[Nix-dev] NiJS package manager
Shell Turner
cam.turn at gmail.com
Tue Apr 1 13:18:15 CEST 2014
> http://sandervanderburg.blogspot.com/2014/04/asynchronous-package-management-with.html
> I have discovered that the Nix expression language is complicated and
> difficult to learn. Like Haskell, it has a solid theoretical foundation
> and powerful features (such as laziness), but it's too hard to learn by
> developers without an academic background.
I entirely disagree with this. From my perspective, Nix is a great
language which covers the simple cases simply. I've been building an
OpenVPN+VNC server (the equivalent of Terminal Services in the Windows
world) with Nix, with no prior experience of either Nix or functional
programming past the more functional bits of Python. It's been
remarkably easy to define my own extensible services and extend
packages when I need to, and I've had no problem doing so.
Perhaps more complicated use cases are significantly more complicated
to implement, but I'm not sure optimizing for them at the expense of
the simplicity of Nix is a good idea. Part of what attracted me to
NixOS in the first place was the simplicity of configuring it.
> But anyway: We have 3 solutions for describing packages:
> nix, guix, nixjs
>
> Thus eventually its time to think about which information could be
> shared. Who would join a "software version documentation" project
> allowing people to upload "the most recent version of my software is X,
> and it requires Z, FOO, BAR" ?
>
> Then some nix, nijs, guix packages could be derived automatically (like
> haskell, ruby, xorg, .. packages). And all the other package systems
> such as debian could benefit eventually, too.

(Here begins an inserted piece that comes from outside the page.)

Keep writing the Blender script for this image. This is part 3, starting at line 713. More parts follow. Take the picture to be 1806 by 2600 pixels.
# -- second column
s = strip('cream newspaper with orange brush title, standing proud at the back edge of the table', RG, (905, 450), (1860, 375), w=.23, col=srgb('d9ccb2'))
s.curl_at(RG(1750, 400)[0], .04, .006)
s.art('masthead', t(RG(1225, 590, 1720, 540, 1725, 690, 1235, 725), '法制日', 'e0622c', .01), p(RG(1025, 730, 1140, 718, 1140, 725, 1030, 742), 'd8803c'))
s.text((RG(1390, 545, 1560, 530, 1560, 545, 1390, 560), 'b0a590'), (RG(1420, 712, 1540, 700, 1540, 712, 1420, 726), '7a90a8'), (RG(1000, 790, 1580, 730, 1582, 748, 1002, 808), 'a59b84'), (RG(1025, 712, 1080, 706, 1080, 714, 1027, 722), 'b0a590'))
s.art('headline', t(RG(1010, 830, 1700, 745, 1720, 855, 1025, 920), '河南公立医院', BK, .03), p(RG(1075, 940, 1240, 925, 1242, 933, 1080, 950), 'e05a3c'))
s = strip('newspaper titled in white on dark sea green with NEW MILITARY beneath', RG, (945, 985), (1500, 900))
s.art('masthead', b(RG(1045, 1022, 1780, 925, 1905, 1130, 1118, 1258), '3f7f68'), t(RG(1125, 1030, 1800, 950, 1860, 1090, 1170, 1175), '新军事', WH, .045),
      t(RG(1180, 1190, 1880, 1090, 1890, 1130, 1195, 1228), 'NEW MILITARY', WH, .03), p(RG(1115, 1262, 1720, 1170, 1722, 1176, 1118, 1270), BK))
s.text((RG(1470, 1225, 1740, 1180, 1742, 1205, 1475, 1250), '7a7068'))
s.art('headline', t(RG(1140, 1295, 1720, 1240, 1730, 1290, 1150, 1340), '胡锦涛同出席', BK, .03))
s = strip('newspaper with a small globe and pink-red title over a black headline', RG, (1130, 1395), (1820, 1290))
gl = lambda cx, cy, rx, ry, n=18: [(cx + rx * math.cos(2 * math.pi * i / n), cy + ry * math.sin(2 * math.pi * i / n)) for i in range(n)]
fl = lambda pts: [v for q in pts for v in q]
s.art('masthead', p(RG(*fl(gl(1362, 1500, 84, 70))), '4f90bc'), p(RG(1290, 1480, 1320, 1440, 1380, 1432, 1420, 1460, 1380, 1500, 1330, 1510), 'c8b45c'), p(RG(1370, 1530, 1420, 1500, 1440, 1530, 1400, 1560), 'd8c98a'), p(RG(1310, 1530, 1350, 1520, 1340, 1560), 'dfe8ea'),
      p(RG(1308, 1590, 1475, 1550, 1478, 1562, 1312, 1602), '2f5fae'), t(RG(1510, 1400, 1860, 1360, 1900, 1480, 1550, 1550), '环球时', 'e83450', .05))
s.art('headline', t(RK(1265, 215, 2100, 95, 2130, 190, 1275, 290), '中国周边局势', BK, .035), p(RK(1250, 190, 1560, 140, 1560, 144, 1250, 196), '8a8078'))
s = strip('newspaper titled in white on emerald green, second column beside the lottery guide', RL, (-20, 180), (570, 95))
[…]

I would prefer that we simply work on making these interoperable. That
is, define an API - packages can include each other, have things like
mkDerivation, etc - build a library that implements that API, and
allow languages to plug into that library. You would then be able to
write in whichever language you chose, and include expressions from
other languages. The system could even automatically build the runtime
for whichever languages I use.
Then, Disnix could be written in NiJS, and some packages I want could
be written in Guix, some interesting library could be written in
something else entirely, but I could write my configuration in Nix.